Frank Nesbitt and D. H. Cotten, for defendant in error.

PHELPS, J.

¶1 Defendant in error, Jess Bryan, was an employee of the Blue Ribbon Mining & Milling Company, a corporation engaged in mining and milling lead and zinc, and while thus employed received injuries for which he was by the State Industrial Commission awarded a balance on compensation of $ 2,119.34, and said Blue Ribbon Mining & Milling, Company, or the Associated Employers' Reciprocal, its insurance carrier, was directed to file with the Industrial Commission within 30 days from the date of the award receipts showing payment in compliance with the order. The award was not paid, but the judgment of award was filed in the district court of Ottawa county and Mr.
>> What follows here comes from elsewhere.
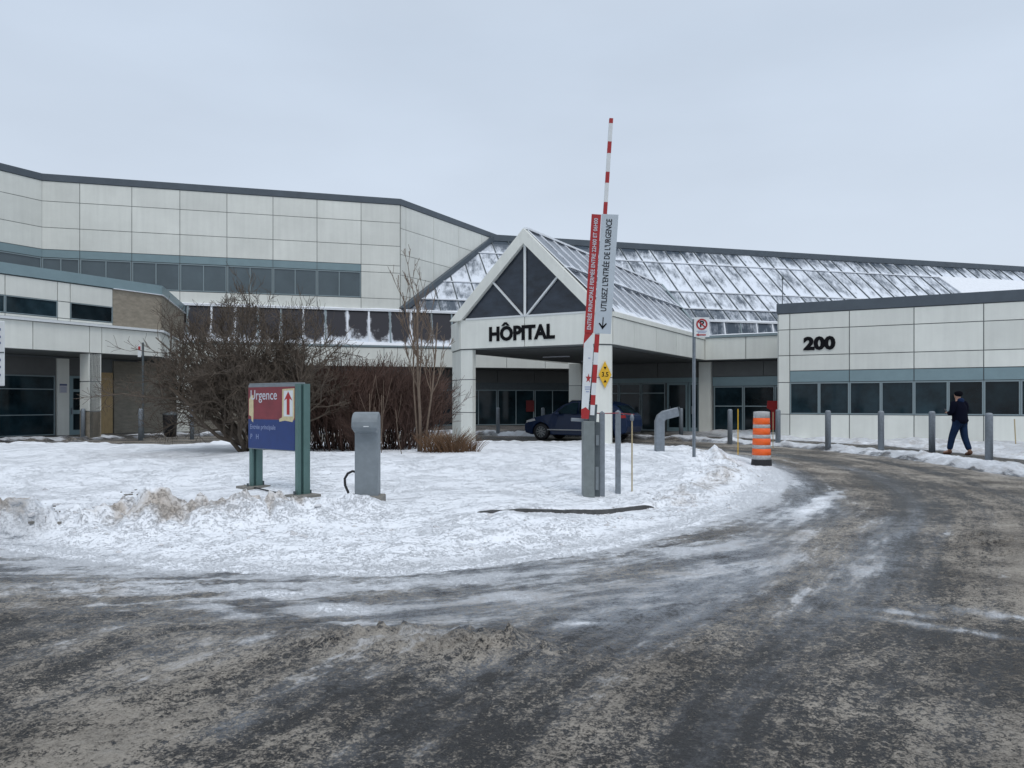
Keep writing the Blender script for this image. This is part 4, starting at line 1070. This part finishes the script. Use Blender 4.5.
ln=plate([(-10.8,-3),(-12.8,70),(-5.2,80),(-3.0,66),(-3.2,45),(-4.2,5)],.036,.008,M_white,'white_notice',gate)
plate([(-10.6,-4),(-11.4,5),(-7,7.5),(-2.8,4),(-3.4,-4)],.045,.004,M_red,'red_foot',gate)
# star emblem
st=[]
for k in range(10):
    a=R(90+36*k); r=4.0 if k%2==0 else 1.6; st.append((-6.2+r*.75*math.cos(a),36+r*1.25*math.sin(a)))
plate(st,.0445,.003,M_red,'emblem',gate)
b=MB()
for (a,y,w) in ((-6.6,56,1.6),(-6.2,27.5,4.6),(-6.2,25.4,4.2),(-6.2,22.8,2.4)):
    A_=ap_(a,y,.047); b.box(tuple(A_),(w*s*1.3,.003,.012))
b.build('small_print',M_faint,gate)

# clearance diamond on the pillar
c=P2+P*(s_*.52)-W*.012; zc=CH+(402-375)*27.0/F
r_=empty('clearance_sign',(c[0],c[1],zc),'yellow diamond clearance sign fixed to the right canopy pillar','sign')
b=MB(); hwd,hh=.24,.47
def cd(a,z,d): q=c+P*a-W*d; return (q[0],q[1],zc+z)
b.add([cd(-hwd,0,.055),cd(0,-hh,.055),cd(hwd,0,.055),cd(0,hh,.055),cd(-hwd,0,.04),cd(0,-hh,.04),cd(hwd,0,.04),cd(0,hh,.04)],[(0,1,2,3),(7,6,5,4),(0,4,5,1),(1,5,6,2),(2,6,7,3),(3,7,4,0)]); b.build('plate',M_yel,r_,recalc=True)
b=MB()
for sg in (1,-1): b.add([cd(-.06,sg*.27,.058),cd(.06,sg*.27,.058),cd(0,sg*.17,.058)],[(0,1,2) if sg>0 else (2,1,0)])
b.build('triangle_marks',M_black,r_)
text_mesh('3.5',.22,frame(cd(0,0,.058),(P[0],P[1],0),(0,0,1)),M_black,'lettering',r_,bold=.004,depth=.003)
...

Bryan brought suit in said court for judgment on the award, alleging, among other things, that execution was issued on said award and returned unsatisfied; that Harry H. Hawkins, plaintiff in error here, was the principal owner and stockholder of the Blue Ribbon Mining & Milling Company and that he had procured a change in the name of the corporation to Blue Ribbon Lead & Zinc Company for the purpose of delaying and defrauding the creditors of said Blue Ribbon Mining & Milling Company, and that all the property and assets of said Blue Ribbon Mining & Milling Company were in the hands of said Blue Ribbon Lead & Zinc Company and said Harry H. Hawkins, and that said insurance carrier was in the hands of receivers who were nonresidents of the state and that said insurance carrier had no assets within the state, by reason whereof Bryan was unable by execution to recover any property or assets from which to pay the award made by the Industrial Commission, and prayed judgment against Hawkins and the Blue Ribbon Lead & Zinc Company. The cause was tried to a jury and a verdict returned in favor of Bryan for the full amount of the award as against Hawkins only, and from judgment rendered on the verdict, Hawkins prosecutes this appeal.

¶2 It is contended by plaintiff in error that Bryan could not proceed with the collection of the award, for the reason that the records do not affirmatively show that the Industrial Commission ordered a certified copy of the award to be filed in the office of the court clerk of Ottawa county, as provided by section 9 of chapter 61 Session Laws 1923, amending section 7300, C. O. S. 1921 [sec. 7300, Harlow's Supplement, 1927] reading as follows:

"If payment of compensation or an installment thereof due under the terms of an award, except in case of appeals from an award, be not made within ten days after the same is due by the employer or insurance carrier liable therefor, the Commission may order a certified copy of the award to be filed in the office of the court clerk of any county, which award, whether accumulative or lump sum shall be entered on the judgment docket of the district court, and shall have the same force and be subject to the same law as judgments of the district court. Upon the filing of such certified copy of the Commission's award a writ of execution shall issue and such process shall be executed and the cost thereof taxed, as in the case of writs of execution, on judgments of courts of record, as provided by the Code of Civil Procedure. * * *"

¶3 The record shows that the judgment and award was entered of record in the office of the court clerk of Ottawa county, but there is no evidence as to whether it was therein filed by order of the Industrial Commission; however, in McDougal v. Rice, 79 Okla. 303, 193 P. 415, this court said:

"The district courts of this state are courts of general jurisdiction, and their judgments cannot be collaterally attacked unless the record affirmatively shows want of jurisdiction, and every fact not negatived by the record is presumed in support of the judgment. * * *"

¶4 To the same effect is the holding in Pettis v. Johnston, 78 Okla. 277, 190 P. 681, and Royal Neighbors of America v. Fletcher, 99 Okla. 297, 227 P. 426.

¶5 We conclude, therefore, that in the light of the record in the instant case this assignment of error is without merit.

¶6 It is next contended by plaintiff in error that the evidence fails to show a state of facts which would make plaintiff in error, Hawkins, liable for the payment of Bryan's award against the Blue Ribbon Mining & Milling Company, and in their brief counsel for plaintiff in error dwell at some length upon the liability of stockholders when the indebtedness exceeds the capital stock and also upon their liability when there is a balance owing on the stock they have subscribed for, which, apparently, is an entirely different theory than the one upon which Bryan claims his right to recover. In the pleadings it is specifically alleged that Hawkins was the principal owner and stockholder of the Blue Ribbon Mining & Milling Company and procured a change of name of the corporation to Blue Ribbon Lead & Zinc Company for the purpose of defrauding the creditors, and it was upon this theory of the case that the evidence was introduced.